The name in the papers?
Corridor 9C.
Described as a “natural anomaly conducive to long-range resonance experiments,” it was classified under NOAA jurisdiction but staffed by private contractors. Corridor 9C was supposedly shut down after a major incident in 1982—though no records of that “incident” exist anywhere outside whistleblower testimony.
What we do have is a memo sent from a top Atlas field scientist that reads:
“They don’t come back the same, if they come back at all.”
That memo was dated six days after a cargo plane with zero storm activity on radar vanished from real-time tracking and reappeared on Cuban airspace scanners... three hours before it left Miami.
You read that right.
The Montauk Connection
You thought the Montauk Chair was just a conspiracy theory, right?
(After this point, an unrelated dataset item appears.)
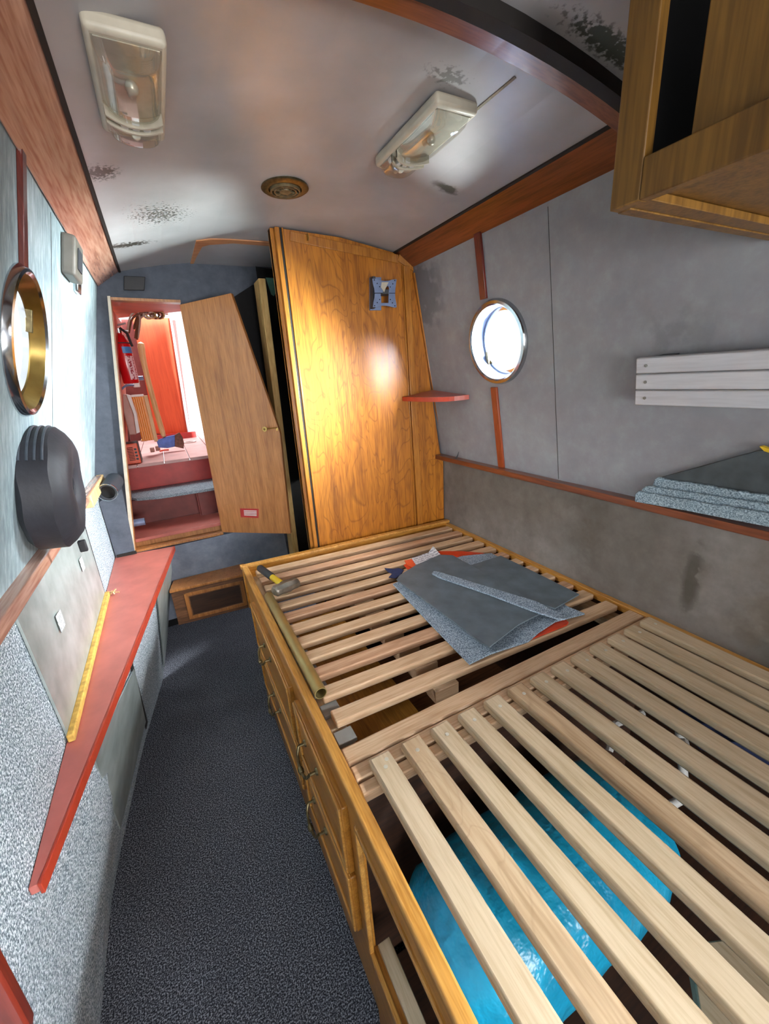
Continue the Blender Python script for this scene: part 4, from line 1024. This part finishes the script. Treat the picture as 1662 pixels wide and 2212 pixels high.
# near slats, running lengthwise
for i in range(13):
    x0_ = .236+.0783*i; yn = .62
    bm = new(); w = .05; prism(bm, [V(x0_, YNEAR, .808), V(x0_+w, YNEAR, .808), V(x0_+w, yn, .808), V(x0_, yn, .808)], V(0, 0, .022))
    s_o = obj('slat', bm, 'pine_y2' if i in (1, 5) else 'pine_y', bed, .005, seg=2)
    bm = new(); lathe(bm, [(0, .0008), (.0045, .0008), (.0045, -.001)], (x0_+.024, yn-.035, .830), (0, 0, 1), 12)
    if i == 0: lathe(bm, [(0, .0008), (.0045, .0008), (.0045, -.001)], (x0_+.034, yn-.02, .830), (0, 0, 1), 12)
    obj('screw', bm, 'silver', s_o, smooth=True)
box_obj('near_support', (XI, -.1, .775, 1.27, -.05, .806), 'pine_x', bed, .002)
# grey plastic slat holders
for k, y in enumerate((1.36, 1.275, 1.19, 1.10, 1.015, .93, .845, .745)):
    box_obj('slat_holder', (XI+.012, y-.012, .763, XI+.06, y+.03, .775), 'grey', bed, .002)
# pine blocks seen between slats (a second rail under the middle)
for k in range(8):
    y = .78+.105*k; box_obj('support_block', (.52+.02*k*0, y, .70, .60, y+.05, .745), 'pine_x', bed, .002)
box_obj('middle_support', (.545, .66, .66, .575, 1.8, .70), 'pine_y', bed, .002)
box_obj('inner_shelf', (XI, .66, .50, .56, 1.80, .515), 'oak_face', bed, .001)
box_obj('inner_board', (.56, .66, .12, 1.27, 1.80, .14), 'walnut', bed, .001)
box_obj('back_shade_board', (1.268, YNEAR, .10, 1.283, 1.75, .772), 'darkply', bed, .001)  # dark board added so the gaps between slats look shaded
# drawers
def drawer(y0_, y1_, z0_, z1_, hy):
    D = box_obj('drawer', (XB-.007, y0_, z0_, XB+.010, y1_, z1_), 'oak_face', bed, .003)
    bm = new(); w = .022; a_, b_ = XB-.013, XB-.006
    bx(bm, a_, y0_+.002, z1_-w, b_, y1_-.002, z1_-.002); bx(bm, a_, y0_+.002, z0_+.002, b_, y1_-.002, z0_+w)
    bx(bm, a_, y0_+.002, z0_+w, b_, y0_+w, z1_-w); bx(bm, a_, y1_-w, z0_+w, b_, y1_-.002, z1_-w)
    obj('front_moulding', bm, 'oak_y', D, .003)
    zc = (z0_+z1_)/2+.02; xh = XB-.007; bm = new(); L = .05
    for s in (-1, 1):
        lathe(bm, [(0, .006), (.009, .005), (.011, 0)], (xh, hy+s*L, zc), (-1, 0, 0), 12); tube(bm, [(xh, hy+s*L, zc), (xh-.02, hy+s*L, zc)], .004, 8)
    pts = [(xh-.02, hy-L, zc)]
    for k in range(1, 12):
        t = -1+2*k/12; pts.append((xh-.026-.006*(1-t*t), hy+L*t, zc-.03*(1-t*t)**.5))
    pts.append((xh-.02, hy+L, zc)); tube(bm, pts, .0042, 8)
    lathe(bm, [(0, -.012), (.007, -.008), (.0085, 0), (.007, .008), (0, .012)], (xh-.032, hy, zc-.03), (0, 1, 0), 10)
    obj('handle', bm, 'oldbrass', D, smooth=True)
drawer(1.05, 1.64, .515, .725, 1.38); drawer(1.05, 1.64, .30, .50, 1.36)
drawer(.625, .99, .515, .725, .86); drawer(.625, .99, .30, .50, .86)

# ------------------------------------------------------------------ things on and under the bed
# blue lagged hot water cylinder
tk = thing('hot_water_cylinder', (.62, .395, .116), 'blue foam-lagged hot water cylinder lying under the near slats', 'water cylinder')
bm = new(); prof = [(0, 0), (.07, .005), (.13, .03), (.162, .075), (.170, .13), (.171, .28), (.170, .42), (.168, .55), (.155, .61), (.10, .65), (0, .66)]
pr2 = []
for (r0, h0_), (r1_, h1_) in zip(prof, prof[1:]):
    for k in range(4): pr2.append((r0+(r1_-r0)*k/4, h0_+(h1_-h0_)*k/4))
pr2.append(prof[-1])
lathe(bm, pr2, (.242, .425, .435), (1, 0, 0), 64)
random.seed(5)
for v in bm.verts:
    n0 = V(0, v.co.y-.425, v.co.z-.435)
    if n0.length > .01: v.co += n0.normalized()*.006*math.sin(v.co.x*37+v.co.z*21)*math.sin(v.co.y*29+v.co.x*11)
obj('lagging', bm, 'gasblue', tk, smooth=True)
bm = new(); tube(bm, [(.87, .40, .43), (1.06, .38, .42), (1.08, .38, .44), (1.08, .42, .62)], .012, 10); tube(bm, [(.9, .5, .58), (.95, .52, .63), (1.04, .5, .64)], .01, 8)
obj('pipe', bm, 'whitep', tk, smooth=True)
box_obj('cradle', (.35, .33, .116, .40, .52, .30), 'pine_y', tk); box_obj('cradle', (.7, .33, .116, .75, .52, .30), 'pine_y', tk)
# white plastic pipe clips and dark bag to the right of the cylinder
bm = new(); p = P(1490, 1560, z=.70)
for a, b in (((1462, 1542), (1480, 1552)), ((1480, 1552), (1500, 1566)), ((1478, 1602), (1482, 1620))): tube(bm, [P(*a, z=.70), P(*b, z=.70)], .011, 8)
bm2 = bm; tag(obj('pipe_fitting', bm2, 'whitep', smooth=True), 'white plastic pipe fittings glimpsed between the right-hand slats', 'pipe fitting')
bm = new(); bmesh.ops.create_icosphere(bm, subdivisions=3, radius=1); p = P(1600, 1570, z=.60)
for v in bm.verts: v.co = V(p.x-.09+v.co.x*.06, p.y+v.co.y*.12, p.z+v.co.z*.04+.01*math.sin(v.co.y*9+v.co.x*5))
tag(obj('plastic_bag', bm, 'navy', smooth=True), 'dark blue plastic bag glimpsed under the right-hand slats', 'bag')
bm = new(); q = [P(1480, 2060, z=.3), P(1650, 2040, z=.3), P(1800, 2212, z=.3), P(1520, 2300, z=.3)]; prism(bm, q, V(0, 0, .04)); tag(obj('timber_offcut', bm, 'pine_y', None, .004), 'pale timber offcut under the near right slats', 'timber')
# pale blue sheet behind the cupboard opening
bm = new(); bx(bm, .232, -.6, .116, .238, .15, .5); tag(obj('blue_board', bm, 'bluegrey', None, .002), 'pale blue-grey board standing inside the open bed cupboard', 'board')

ZS = .801
def flat(name, pts, z0_, th, mat, label, cat, lift=None, group=None):
    q_ = []
    for i, (x, y) in enumerate(pts):
        l_ = (lift or {}).get(i, 0); q_.append(P(x, y, z=z0_+l_))
    bm = new(); prism(bm, q_, V(0, 0, th)); 
    return tag(obj(name, bm, mat, None, min(.0015, th/4)), label, cat, group)
flat('plastic_folder', [(905, 1205), (948, 1192), (1000, 1192), (1045, 1196), (1130, 1250), (1229, 1346), (1225, 1352), (1160, 1378), (1085, 1402), (1000, 1350), (872, 1222)], ZS, .004, 'redplastic', 'red plastic folder under the pile of carpet pieces', 'folder')
flat('orange_wallet', [(874, 1212), (905, 1205), (930, 1222), (900, 1232), (880, 1222)], ZS+.005, .003, 'orange', 'orange plastic wallet sticking out left of the pile', 'wallet')
flat('printed_letter', [(889, 1206), (932, 1192), (952, 1200), (946, 1207), (912, 1225), (900, 1222)], ZS+.01, .0012, 'paper', 'white printed letter lying beside the carpet pile', 'paper')
flat('paper_scrap', [(925, 1195), (936, 1180), (952, 1198)], ZS+.012, .001, 'paper', 'folded white paper corner standing up at the pile', 'paper', {1: .015})
flat('navy_cloth', [(831, 1228), (850, 1230), (862, 1228), (873, 1232), (868, 1240), (856, 1250), (840, 1248), (848, 1240), (838, 1236)], ZS+.001, .003, 'navy', 'small navy cloth scrap left of the carpet pile', 'cloth')
flat('carpet_offcut', [(849, 1264), (960, 1215), (1000, 1203), (1062, 1197), (1090, 1212), (1180, 1270), (1225, 1312), (1264, 1328), (1200, 1345), (1165, 1368), (1142, 1388), (1060, 1415), (1014, 1437), (925, 1345)], ZS+.006, .006, 'offcut', 'large speckled grey carpet piece at the bottom of the bed pile', 'carpet offcut', {3: .006})
flat('carpet_offcut', [(985, 1222), (1020, 1222), (1082, 1202), (1160, 1240), (1252, 1286), (1199, 1317), (1120, 1290), (1010, 1262)], ZS+.019, .005, 'rubber', 'dark rubber-backed piece at the right of the bed pile', 'carpet offcut')
flat('carpet_offcut', [(857, 1254), (864, 1244), (900, 1222), (950, 1200), (978, 1201), (1020, 1224), (1100, 1268), (1178, 1322), (1120, 1352), (1058, 1400), (1040, 1392), (960, 1330)], ZS+.026, .005, 'rubber', 'large upside-down carpet piece on top of the bed pile', 'carpet offcut', {9: .015, 10: .006})
flat('carpet_strip', [(933, 1241), (938, 1236), (950, 1238), (1080, 1278), (1160, 1302), (1212, 1330), (1222, 1340), (1206, 1340), (1150, 1322), (1050, 1284), (950, 1250)], ZS+.034, .006, 'offcut', 'narrow speckled carpet strip lying across the bed pile', 'carpet strip')

# hammer
h1, h2 = P(560, 1226, z=.85), P(612, 1264, z=.848)
hm = thing('club_hammer', (h2.x, h2.y, .80), 'club hammer with yellow and black handle at the bed corner', 'hammer')
d = (h2-h1)
bm = new(); tube(bm, [h1, h1.lerp(h2, .05), h1.lerp(h2, .55), h1.lerp(h2, .58)], [.011, .015, .0155, .012], 12); obj('grip', bm, 'blackrub', hm, smooth=True)
bm = new(); tube(bm, [h1-d*.02, h1+d*.02], .010, 10); obj('pommel', bm, 'yellow', hm, smooth=True); bm = new(); tube(bm, [h1.lerp(h2, .55), h1.lerp(h2, .95)], [.0125, .013], 12); obj('handle', bm, 'yellow', hm, smooth=True)
s = V(-d.y, d.x, 0).normalized(); dn = V(d.x, d.y, 0).normalized()
a = P(592, 1278, z=.845); b_ = P(643, 1257, z=.832); hdv = (b_-a)
bm = new(); e = V(-hdv.y, hdv.x, 0).normalized()
def octo(c_, r):
    return [c_+e*r*math.cos(math.radians(22.5+45*k))+V(0, 0, 1)*r*math.sin(math.radians(22.5+45*k)) for k in range(8)]
rings = [octo(a.lerp(b_, t), r) for t, r in ((0, .017), (.07, .023), (.3, .023), (.4, .026), (.6, .026), (.7, .023), (.93, .023), (1, .017))]
vs = [[bm.verts.new(p) for p in r] for r in rings]
for p, q_ in zip(vs, vs[1:]):
    for k in range(8): bm.faces.new((p[k], p[(k+1) % 8], q_[(k+1) % 8], q_[k]))
bm.faces.new(vs[0][::-1]); bm.faces.new(vs[-1]); obj('hammer_head', bm, 'rusty', hm, .002)
# brass tube on the rail side
t0, t1 = P(585, 1285, z=.82), P(682, 1500, z=.826)
t0 = V(.2165, t0.y-.0, .8185); t1 = V(.2160, P(682, 1500, z=.826).y, .822)
bm = new(); n = 28; L_ = (t1-t0).length
lathe(bm, [(.0145, 0), (.0165, 0), (.0165, L_), (.0145, L_)], t0, t1-t0, n, True)
tb = tag(obj('brass_tube', bm, 'dullbrass', smooth=True), 'long dull brass tube lying along the bed rail', 'tube')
A psychic amplifier built in the ’80s to explore time displacement?
Well, here’s a fun fact: one of the early prototype components—a spatial harmonics chamber—was built using materials extracted from Corridor 9C. In other words, the triangle wasn’t a phenomenon they were trying to explain.
It was a power source they were trying to replicate.
That’s why the Bermuda Triangle isn’t just a place. It’s a testbed. A calibration zone. A naturally occurring wormhole… with training wheels.
So Why Don’t People Disappear There Anymore?
Because they don’t need the Triangle now.
Because they’ve perfected it.
The disappearances didn’t stop. They relocated.
You ever hear of the Alaskan Triangle?
The Bass Strait in Australia?
The Devil’s Sea near Japan?
Same patterns.
Same ion signatures.
Same silence from the authorities.
And the Bermuda site? It’s still there—underwater, sealed off, and marked on naval maps as a “communications blackout zone.” No civilian drones allowed. No fishing rights granted. Nothing to see here, folks.
Except maybe the edge of the next war.